Gerne in unserem Schlafzimmer, und gerne auch im Familienverbund.
Jedes Jahr im Frühling beginnt der Rasenwettbewerb. Es wird vertikutiert, gesät, gedüngt und gekalkt. Es wird gegossen und ich bin sicher, wenn ich nicht schaue, singt der Mann auch Gutenachtlieder.
Hier verlieren wir gegen den Nachbarn. Unser Rasen hat jede Menge Unkraut und Blümchen. Mir macht das nichts, denn dafür liegen wir im Sonnenblumenwettbewerb ganz vorne. Diese Blumen brauchen Wasser und ihren Frieden. An das Wasser versuche ich zu denken und Nichtbeachtung geht gut. Im letzten Jahr war unsere größte über 3m hoch. Wir mussten sie für ein Wochenende alleine lassen, im guten Glauben an das Gute. Das Gute gibt es in diesem Wettbewerb nicht. Wir bekamen eine What´s App mit dem Foto des Sonnenblumenkopfs, abgetrennt vom Stiel, auf unserem Rasen liegend.
Dieses Jahr bin ich vorbereitet für diesen unlautereren Wettbewerb, und es gibt eine Revanche. Genaues habe ich noch nicht überlegt, aber ich bin kreativ, und ich kann warten.

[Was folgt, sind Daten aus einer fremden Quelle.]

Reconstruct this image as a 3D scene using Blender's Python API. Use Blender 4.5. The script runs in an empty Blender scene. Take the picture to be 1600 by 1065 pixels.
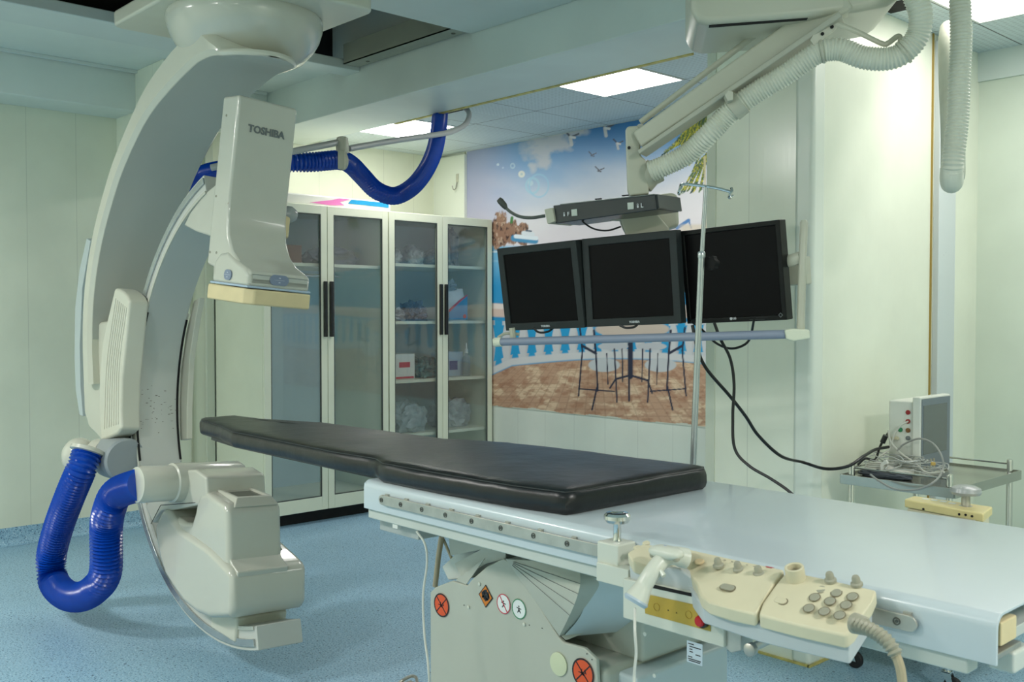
import bpy, bmesh, math, random
import numpy as np
from mathutils import Vector, Matrix
from mathutils import noise as mnoise

random.seed(7)
S = bpy.context.scene
COL = S.collection
PI = math.pi

# ------------------------------------------------------------------ camera
FPX = 1556.0
CX, CY = 800.0, 532.5
CAM = Vector((0, 0, 1.43))
PITCH = math.atan((CY - 490.0) / FPX)
AZ = PI - math.atan(1440.0 / FPX * math.cos(PITCH))
FW = Vector((math.cos(AZ) * math.cos(PITCH), math.sin(AZ) * math.cos(PITCH), -math.sin(PITCH)))
RT = Vector((math.sin(AZ), -math.cos(AZ), 0))
UP = RT.cross(FW)
cd = bpy.data.cameras.new('camera')
cam = bpy.data.objects.new('camera', cd)
COL.objects.link(cam)
cd.sensor_width = 36.0
cd.lens = FPX / 1600.0 * 36.0
cam.matrix_world = Matrix(((RT.x, UP.x, -FW.x, CAM.x), (RT.y, UP.y, -FW.y, CAM.y), (RT.z, UP.z, -FW.z, CAM.z), (0, 0, 0, 1)))
S.camera = cam
cd.dof.use_dof = True; cd.dof.focus_distance = 4.3; cd.dof.aperture_fstop = 12.0

# ------------------------------------------------------------------ view, world
S.view_settings.view_transform = 'Standard'
S.view_settings.look = 'None'
S.view_settings.gamma = 1
S.view_settings.use_curve_mapping = False
S.view_settings.exposure = 0.62
S.cycles.use_denoising = True
S.cycles.max_bounces = 8
S.cycles.diffuse_bounces = 5
S.cycles.glossy_bounces = 4
S.cycles.transmission_bounces = 6
S.cycles.transparent_max_bounces = 12
S.cycles.sample_clamp_indirect = 3
S.cycles.blur_glossy = 1.0
w = bpy.data.worlds.new('world'); S.world = w
w.use_nodes = True
w.node_tree.nodes['Background'].inputs[0].default_value = (0.75, 0.9, 1, 1)
w.node_tree.nodes['Background'].inputs[1].default_value = 0.05

PANEL_COL = (1.0, 0.97, 0.93, 1)
P_REAR = 13.5      # strength of the panels over the rear bay
P_RIGHT = 6.2    # the panel over the right bay
P_FRONT = (80.0, 32.0, 12.0, 52.0)     # the four panels over the front part of the room

# ------------------------------------------------------------------ rays: a pixel of the 1600x1065 frame on a plane
def ray(x, y): return FW + RT * ((x - CX) / FPX) + UP * (-(y - CY) / FPX)
def aX(x, y, v): d = ray(x, y); return CAM + d * ((v - CAM.x) / d.x)
def aY(x, y, v): d = ray(x, y); return CAM + d * ((v - CAM.y) / d.y)
def aZ(x, y, v): d = ray(x, y); return CAM + d * ((v - CAM.z) / d.z)
def aD(x, y, v): return CAM + ray(x, y) * v
def aP(x, y, P0, n): d = ray(x, y); return CAM + d * ((P0 - CAM).dot(n) / d.dot(n))

# ------------------------------------------------------------------ materials
def srgb(r, g, b):
    f = lambda c: (c / 255 / 12.92) if c / 255 <= 0.04045 else ((c / 255 + 0.055) / 1.055) ** 2.4
    return (f(r), f(g), f(b), 1)
MATS = {}
def mat(name, col, rough=0.5, metal=0.0, spec=0.5, noise=0.0, nscale=8.0, bump=0.0, bscale=60.0, emit=0.0, coat=0.0, spots=None):
    if name in MATS: return MATS[name]
    m = bpy.data.materials.new(name); m.use_nodes = True
    nt = m.node_tree; N = nt.nodes; L = nt.links
    p = N['Principled BSDF']
    p.inputs['Base Color'].default_value = col
    p.inputs['Roughness'].default_value = rough
    p.inputs['Metallic'].default_value = metal
    p.inputs['Specular IOR Level'].default_value = spec
    p.inputs['Coat Weight'].default_value = coat
    tc = N.new('ShaderNodeTexCoord')
    if noise > 0:
        t = N.new('ShaderNodeTexNoise'); t.inputs['Scale'].default_value = nscale; t.inputs['Detail'].default_value = 5
        L.new(tc.outputs['Object'], t.inputs['Vector'])
        r = N.new('ShaderNodeValToRGB')
        r.color_ramp.elements[0].position = 0.35; r.color_ramp.elements[1].position = 0.65
        r.color_ramp.elements[0].color = tuple(c * (1 - noise) for c in col[:3]) + (1,)
        r.color_ramp.elements[1].color = tuple(min(1, c * (1 + noise * 0.4)) for c in col[:3]) + (1,)
        L.new(t.outputs['Fac'], r.inputs[0]); L.new(r.outputs[0], p.inputs['Base Color'])
        if spots:
            t2 = N.new('ShaderNodeTexNoise'); t2.inputs['Scale'].default_value = spots[1]; t2.inputs['Detail'].default_value = 3
            L.new(tc.outputs['Object'], t2.inputs['Vector'])
            r2 = N.new('ShaderNodeValToRGB'); r2.color_ramp.elements[0].position = spots[2]; r2.color_ramp.elements[1].position = spots[2] + 0.02
            r2.color_ramp.elements[0].color = (0, 0, 0, 1); r2.color_ramp.elements[1].color = (1, 1, 1, 1)
            L.new(t2.outputs['Fac'], r2.inputs[0])
            mx = N.new('ShaderNodeMixRGB'); L.new(r2.outputs[0], mx.inputs[0]); L.new(r.outputs[0], mx.inputs[1])
            mx.inputs[2].default_value = spots[0]
            L.new(mx.outputs[0], p.inputs['Base Color'])
    else:
        t = N.new('ShaderNodeTexNoise'); t.inputs['Scale'].default_value = 25
        L.new(tc.outputs['Object'], t.inputs['Vector'])
        mr = N.new('ShaderNodeMapRange'); mr.inputs['To Min'].default_value = max(0, rough - 0.05); mr.inputs['To Max'].default_value = min(1, rough + 0.05)
        L.new(t.outputs['Fac'], mr.inputs['Value']); L.new(mr.outputs[0], p.inputs['Roughness'])
    if bump > 0:
        b = N.new('ShaderNodeBump'); b.inputs['Strength'].default_value = bump; b.inputs['Distance'].default_value = 0.01
        t3 = N.new('ShaderNodeTexNoise'); t3.inputs['Scale'].default_value = bscale; t3.inputs['Detail'].default_value = 4
        L.new(tc.outputs['Object'], t3.inputs['Vector']); L.new(t3.outputs['Fac'], b.inputs['Height']); L.new(b.outputs[0], p.inputs['Normal'])
    if emit > 0:
        p.inputs['Emission Color'].default_value = col; p.inputs['Emission Strength'].default_value = emit
    MATS[name] = m
    return m

def wall_mat(name, col, axis, pitch=0.3, rough=0.3, off=0.0, seam=0.8):
    """sandwich panel wall: fine vertical seams, slightly glossy paint"""
    m = mat(name, col, rough, noise=0.06, nscale=2.5)
    nt = m.node_tree; N = nt.nodes; L = nt.links; p = N['Principled BSDF']
    g = N.new('ShaderNodeNewGeometry'); s = N.new('ShaderNodeSeparateXYZ'); L.new(g.outputs['Position'], s.inputs[0])
    a = N.new('ShaderNodeMath'); a.operation = 'ADD'; a.inputs[1].default_value = 100 + off
    L.new(s.outputs[axis], a.inputs[0])
    d = N.new('ShaderNodeMath'); d.operation = 'MODULO'; d.inputs[1].default_value = pitch; L.new(a.outputs[0], d.inputs[0])
    c = N.new('ShaderNodeMath'); c.operation = 'LESS_THAN'; c.inputs[1].default_value = 0.0035; L.new(d.outputs[0], c.inputs[0])
    src = p.inputs['Base Color'].links[0].from_socket
    mx = N.new('ShaderNodeMixRGB'); mx.blend_type = 'MULTIPLY'; L.new(src, mx.inputs[1]); mx.inputs[2].default_value = (seam, seam, seam, 1)
    L.new(c.outputs[0], mx.inputs[0]); L.new(mx.outputs[0], p.inputs['Base Color'])
    # brushed film: streaks stretched along z
    tc = N.new('ShaderNodeMapping'); tc.inputs['Scale'].default_value = (60, 60, 1.2); L.new(g.outputs['Position'], tc.inputs['Vector'])
    t = N.new('ShaderNodeTexNoise'); t.inputs['Scale'].default_value = 2; t.inputs['Detail'].default_value = 3; L.new(tc.outputs[0], t.inputs['Vector'])
    b = N.new('ShaderNodeBump'); b.inputs['Strength'].default_value = 0.06; b.inputs['Distance'].default_value = 0.004
    L.new(t.outputs['Fac'], b.inputs['Height']); L.new(b.outputs[0], p.inputs['Normal'])
    return m

def tile_mat(name, col, ox, oy, pitch=0.6):
    m = mat(name, col, 0.6, noise=0.04, nscale=3)
    nt = m.node_tree; N = nt.nodes; L = nt.links; p = N['Principled BSDF']
    g = N.new('ShaderNodeNewGeometry'); s = N.new('ShaderNodeSeparateXYZ'); L.new(g.outputs['Position'], s.inputs[0])
    def seam(ax, o, wd, pt):
        a = N.new('ShaderNodeMath'); a.operation = 'ADD'; a.inputs[1].default_value = pt * 50 - o + wd / 2; L.new(s.outputs[ax], a.inputs[0])
        d = N.new('ShaderNodeMath'); d.operation = 'MODULO'; d.inputs[1].default_value = pt; L.new(a.outputs[0], d.inputs[0])
        c = N.new('ShaderNodeMath'); c.operation = 'LESS_THAN'; c.inputs[1].default_value = wd; L.new(d.outputs[0], c.inputs[0])
        return c.outputs[0]
    mm = N.new('ShaderNodeMath'); mm.operation = 'MAXIMUM'
    L.new(seam(0, ox, 0.006, pitch), mm.inputs[0]); L.new(seam(1, oy, 0.006, pitch), mm.inputs[1])
    src = p.inputs['Base Color'].links[0].from_socket
    mx = N.new('ShaderNodeMixRGB'); L.new(src, mx.inputs[1]); mx.inputs[2].default_value = (0.06, 0.07, 0.07, 1)
    L.new(mm.outputs[0], mx.inputs[0])
    # pinholes of the perforated metal tiles
    mp = N.new('ShaderNodeMath'); mp.operation = 'MULTIPLY'
    L.new(seam(0, ox, 0.016, 0.03), mp.inputs[0]); L.new(seam(1, oy, 0.016, 0.03), mp.inputs[1])
    mx2 = N.new('ShaderNodeMixRGB'); mx2.blend_type = 'MULTIPLY'; L.new(mx.outputs[0], mx2.inputs[1]); mx2.inputs[2].default_value = (0.82, 0.82, 0.82, 1)
    L.new(mp.outputs[0], mx2.inputs[0]); L.new(mx2.outputs[0], p.inputs['Base Color'])
    return m

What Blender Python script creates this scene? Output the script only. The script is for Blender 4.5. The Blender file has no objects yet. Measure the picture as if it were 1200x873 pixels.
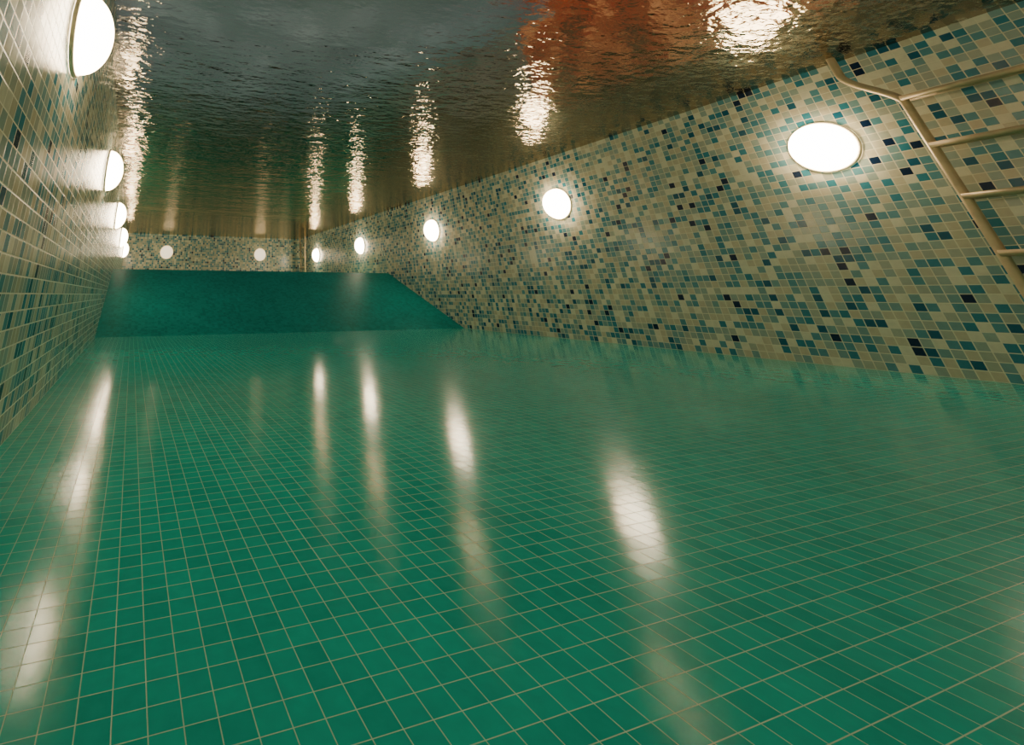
import bpy, bmesh, math, random
from mathutils import Vector, Matrix
random.seed(4)
S=bpy.context.scene
C=bpy.context.collection
# ---------------- dimensions (metres) ----------------
XL,XR=-0.385,5.25
YF,YB=-4.0,14.8
ZW=2.23; ZT=2.40
RY0,RY1,RZ=6.8,9.07,0.925
HX0,HX1,HY0,HY1,HZ=-2.6,7.6,-6.0,17.5,4.9

# ---------------- node helpers ----------------
def new_mat(n):
    m=bpy.data.materials.new(n); m.use_nodes=True
    nt=m.node_tree; nt.nodes.clear()
    o=nt.nodes.new('ShaderNodeOutputMaterial')
    return m,nt,o
def link(nt,a,b): nt.links.new(a,b)
def math_(nt,op,a,b=None,c=None,clamp=False):
    n=nt.nodes.new('ShaderNodeMath'); n.operation=op; n.use_clamp=clamp
    for i,v in enumerate((a,b,c)):
        if v is None: continue
        if isinstance(v,(int,float)): n.inputs[i].default_value=v
        else: link(nt,v,n.inputs[i])
    return n.outputs[0]
def vmath(nt,op,a,b=None,scale=None):
    n=nt.nodes.new('ShaderNodeVectorMath'); n.operation=op
    for i,v in enumerate((a,b)):
        if v is None: continue
        if isinstance(v,(tuple,list)): n.inputs[i].default_value=v
        else: link(nt,v,n.inputs[i])
    if scale is not None: n.inputs['Scale'].default_value=scale
    return n.outputs[0]
def ramp(nt,fac,stops,interp='CONSTANT'):
    n=nt.nodes.new('ShaderNodeValToRGB'); cr=n.color_ramp; cr.interpolation=interp
    while len(cr.elements)<len(stops): cr.elements.new(0.5)
    for e,(p,c) in zip(cr.elements,stops):
        e.position=p; e.color=(*c,1)
    link(nt,fac,n.inputs[0]); return n.outputs[0]
def mixc(nt,f,a,b,mode='MIX'):
    n=nt.nodes.new('ShaderNodeMix'); n.data_type='RGBA'; n.blend_type=mode
    for s,v in ((n.inputs[0],f),(n.inputs[6],a),(n.inputs[7],b)):
        if isinstance(v,(int,float)): s.default_value=v
        elif isinstance(v,tuple): s.default_value=(*v,1)
        else: link(nt,v,s)
    return n.outputs[2]
def noise(nt,vec,scale,detail=2,rough=.5):
    n=nt.nodes.new('ShaderNodeTexNoise'); n.inputs['Scale'].default_value=scale
    n.inputs['Detail'].default_value=detail; n.inputs['Roughness'].default_value=rough
    if vec is not None: link(nt,vec,n.inputs['Vector'])
    return n.outputs['Fac']

def tile_mat(name,pitch,stops,grout,gw,rough,tilt,spec=.5,blotch=0.25,bumpd=.0008):
    m,nt,o=new_mat(name)
    uv=nt.nodes.new('ShaderNodeUVMap').outputs[0]
    sc=vmath(nt,'SCALE',uv,scale=1.0/pitch)
    fl=vmath(nt,'FLOOR',sc); fr=vmath(nt,'FRACTION',sc)
    wn=nt.nodes.new('ShaderNodeTexWhiteNoise'); wn.noise_dimensions='3D'; link(nt,fl,wn.inputs['Vector'])
    col=ramp(nt,wn.outputs['Value'],stops)
    nv=noise(nt,sc,1.6,3)
    nb=noise(nt,uv,1.3,2)
    f=math_(nt,'ADD',math_(nt,'MULTIPLY',nv,blotch),math_(nt,'MULTIPLY',nb,blotch))
    f=math_(nt,'ADD',f,1.0-blotch)
    comb=nt.nodes.new('ShaderNodeCombineColor')
    for i in range(3): link(nt,f,comb.inputs[i])
    col=mixc(nt,1.0,col,comb.outputs[0],'MULTIPLY')
    sx=nt.nodes.new('ShaderNodeSeparateXYZ'); link(nt,fr,sx.inputs[0])
    def edge(s): return math_(nt,'MINIMUM',s,math_(nt,'SUBTRACT',1.0,s))
    e=math_(nt,'MINIMUM',edge(sx.outputs[0]),edge(sx.outputs[1]))
    mr=nt.nodes.new('ShaderNodeMapRange'); link(nt,e,mr.inputs[0])
    mr.inputs[1].default_value=gw*.6; mr.inputs[2].default_value=gw*1.1
    mask=mr.outputs[0]
    col=mixc(nt,mask,grout,col)
    p=nt.nodes.new('ShaderNodeBsdfPrincipled')
    link(nt,col,p.inputs['Base Color'])
    r=math_(nt,'ADD',math_(nt,'MULTIPLY',math_(nt,'SUBTRACT',1.0,mask),.1),rough)
    link(nt,r,p.inputs['Roughness'])
    p.inputs['Specular IOR Level'].default_value=spec
    geo=nt.nodes.new('ShaderNodeNewGeometry')
    off=vmath(nt,'SUBTRACT',wn.outputs['Color'],(.5,.5,.5))
    off=vmath(nt,'SCALE',off,scale=tilt)
    nn=vmath(nt,'NORMALIZE',vmath(nt,'ADD',geo.outputs['Normal'],off))
    b=nt.nodes.new('ShaderNodeBump'); b.inputs['Distance'].default_value=bumpd; b.inputs['Strength'].default_value=.8
    h=math_(nt,'ADD',mask,math_(nt,'MULTIPLY',nv,.5))
    link(nt,h,b.inputs['Height']); link(nt,nn,b.inputs['Normal'])
    link(nt,b.outputs[0],p.inputs['Normal'])
    link(nt,p.outputs[0],o.inputs[0])
    return m

wall_stops=[(0,(.60,.54,.39)),(.15,(.74,.70,.54)),(.30,(.44,.46,.37)),(.42,(.35,.43,.38)),
 (.54,(.21,.36,.36)),(.66,(.11,.30,.35)),(.77,(.04,.23,.31)),(.87,(.014,.12,.20)),(.925,(.005,.022,.065)),(.955,(.58,.54,.40))]
M_wall=tile_mat('mosaic_wall_tiles',.056,wall_stops,(.76,.71,.54),.055,.20,.018,.4,.28)
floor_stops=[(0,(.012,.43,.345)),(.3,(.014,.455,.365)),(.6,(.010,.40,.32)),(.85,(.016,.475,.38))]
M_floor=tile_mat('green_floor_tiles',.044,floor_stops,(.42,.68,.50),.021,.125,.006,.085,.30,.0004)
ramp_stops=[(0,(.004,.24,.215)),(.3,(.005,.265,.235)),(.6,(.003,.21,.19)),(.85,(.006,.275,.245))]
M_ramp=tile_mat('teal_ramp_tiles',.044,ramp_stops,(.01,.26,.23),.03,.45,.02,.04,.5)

def simple(name,col,rough=.5,metal=0,noise_s=None,col2=None):
    m,nt,o=new_mat(name); p=nt.nodes.new('ShaderNodeBsdfPrincipled')
    p.inputs['Base Color'].default_value=(*col,1); p.inputs['Roughness'].default_value=rough; p.inputs['Metallic'].default_value=metal
    if noise_s:
        tc=nt.nodes.new('ShaderNodeTexCoord')
        n=noise(nt,tc.outputs['Object'],noise_s,4)
        c=ramp(nt,n,[(.35,col),(.65,col2)],'LINEAR'); link(nt,c,p.inputs['Base Color'])
    link(nt,p.outputs[0],o.inputs[0]); return m
M_steel=simple('warm_brushed_steel',(.66,.49,.30),.4,.25,14,(.52,.39,.24))
M_ring=simple('lamp_bezel',(.75,.66,.48),.35,.2,20,(.65,.56,.40))
M_rubber=simple('rubber_foot',(.05,.05,.05),.7,0,20,(.08,.08,.07))
M_deck=simple('deck_stone',(.33,.28,.2),.6,0,5,(.26,.22,.16))
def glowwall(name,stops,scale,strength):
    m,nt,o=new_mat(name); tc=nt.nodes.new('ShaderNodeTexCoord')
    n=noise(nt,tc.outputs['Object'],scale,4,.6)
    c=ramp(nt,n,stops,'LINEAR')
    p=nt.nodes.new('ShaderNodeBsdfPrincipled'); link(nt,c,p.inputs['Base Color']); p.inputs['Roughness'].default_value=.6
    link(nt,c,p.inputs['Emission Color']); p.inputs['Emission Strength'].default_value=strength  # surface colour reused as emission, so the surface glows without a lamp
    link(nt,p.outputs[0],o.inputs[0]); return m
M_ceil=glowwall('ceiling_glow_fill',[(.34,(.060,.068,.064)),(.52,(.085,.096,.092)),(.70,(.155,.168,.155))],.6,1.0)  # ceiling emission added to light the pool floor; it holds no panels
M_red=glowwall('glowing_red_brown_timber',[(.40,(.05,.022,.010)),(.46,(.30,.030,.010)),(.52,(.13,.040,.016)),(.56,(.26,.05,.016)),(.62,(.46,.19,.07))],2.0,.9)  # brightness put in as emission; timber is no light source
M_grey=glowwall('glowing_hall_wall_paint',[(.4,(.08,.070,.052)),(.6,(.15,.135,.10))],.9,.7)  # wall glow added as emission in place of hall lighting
def emis(name,col,s):
    m,nt,o=new_mat(name); e=nt.nodes.new('ShaderNodeEmission')
    lw=nt.nodes.new('ShaderNodeLayerWeight'); lw.inputs[0].default_value=.5
    c=ramp(nt,lw.outputs['Facing'],[(0,col),(1,(col[0],col[1]*.85,col[2]*.68))],'LINEAR')
    link(nt,c,e.inputs[0]); e.inputs[1].default_value=s
    link(nt,e.outputs[0],o.inputs[0]); return m
M_lamp=emis('glowing_lamp_glass',(1,.85,.58),31)
M_lamp_dim=emis('dim_lamp_glass',(1,.83,.54),2.0)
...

Jetzt werde ich mich erst einmal mit einem Rosa farbenden, alkoholischen Kaltgetränk auf die Terrasse in meinen Strandkorb setzen und die Sonne genießen- fliegendes und krabbelndes Ungeziefer hin oder her, die warme Sonne auf meiner Haut genießen und mich auf den Sommer freuen.